🤖 AI Summary
This work addresses a critical challenge in full-duplex spoken language modeling: the sharing of deep-layer parameters between acoustic and semantic modalities often induces gradient conflict, leading to knowledge degradation and compromised semantic integrity. The study is the first to uncover the underlying mechanism of this cross-modal interference and introduces Lychee-FD, a novel framework that decouples modalities through hierarchical parameter separation in deep layers while preserving cross-modal consistency via a dedicated semantic alignment channel. This enables native end-to-end full-duplex modeling without sacrificing coherence.
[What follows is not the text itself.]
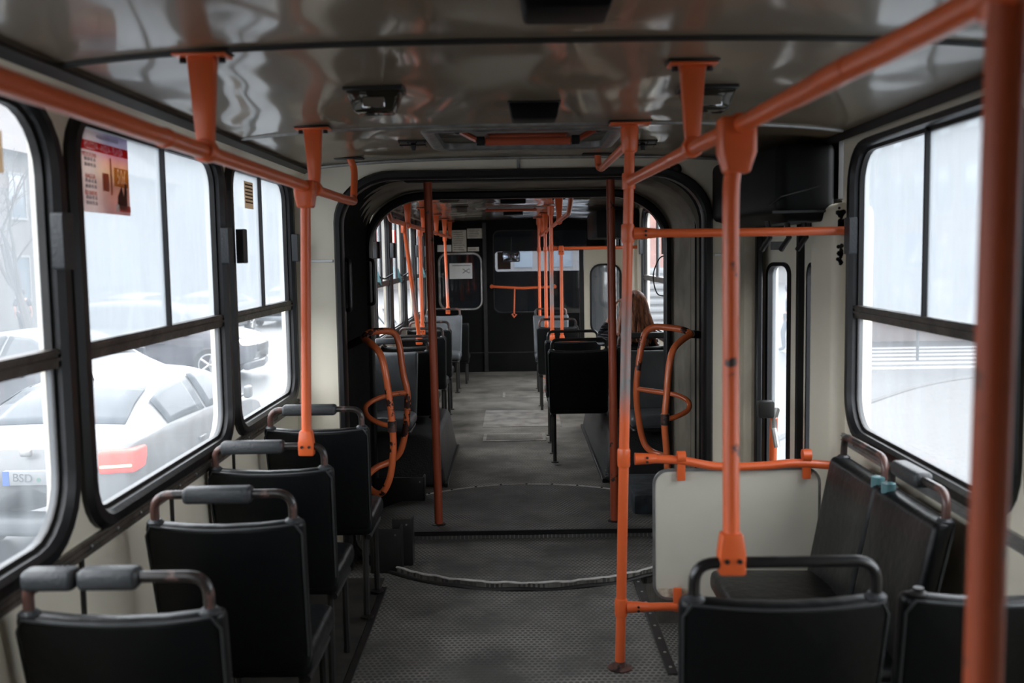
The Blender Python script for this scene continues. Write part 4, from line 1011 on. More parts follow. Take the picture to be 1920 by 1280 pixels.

Experimental results demonstrate that Lychee-FD achieves state-of-the-art performance across multiple benchmarks, yielding a 7.4% absolute improvement in spoken question-answering accuracy and a 28.5% gain in interaction fluency, all while maintaining efficient inference.
📝 Abstract
Developing seamless, high-performance, native intelligent full-duplex Spoken Language Models (SLMs) remains a critical challenge and long-standing goal for the speech and NLP community. Despite notable progress, recent endeavors are fundamentally constrained by severe modality interference, which causes substantial knowledge degradation and compromises semantic integrity -- ultimately making full-duplex SLMs feel unnatural and unintelligent. In this paper, through an exhaustive fine-grained analysis of model optimization dynamics, we uncover the root cause of such performance degradation, revealing that modality interference arises from inherent gradient conflicts between acoustic and semantic modeling when the two modalities are forced to share a deep parameter space. Guided by this key insight, we introduce Lychee-FD, a native end-to-end full-duplex framework designed to mitigate modality interference. Importantly, we propose a hierarchical parameter separation strategy that decouples conflicting modalities in deep layers while preserving cross-modality coherence via a dedicated semantic alignment channel. Extensive experiments on multiple full-duplex benchmarks demonstrate that our method significantly advances the state of the art, yielding substantial improvements in both speech intelligence (+7.4% on Spoken QA) and full-duplex interaction fluidity (+28.5% on FullDuplexBench 1.5) without compromising inference efficiency. To the best of our knowledge, this work is the first to achieve two key advances: 1) uncovering and elucidating the root cause of modality interference in full-duplex SLMs, and 2) designing an elegant hierarchical model together with a practical solution for seamless, high-performance, native intelligent full-duplex SLMs.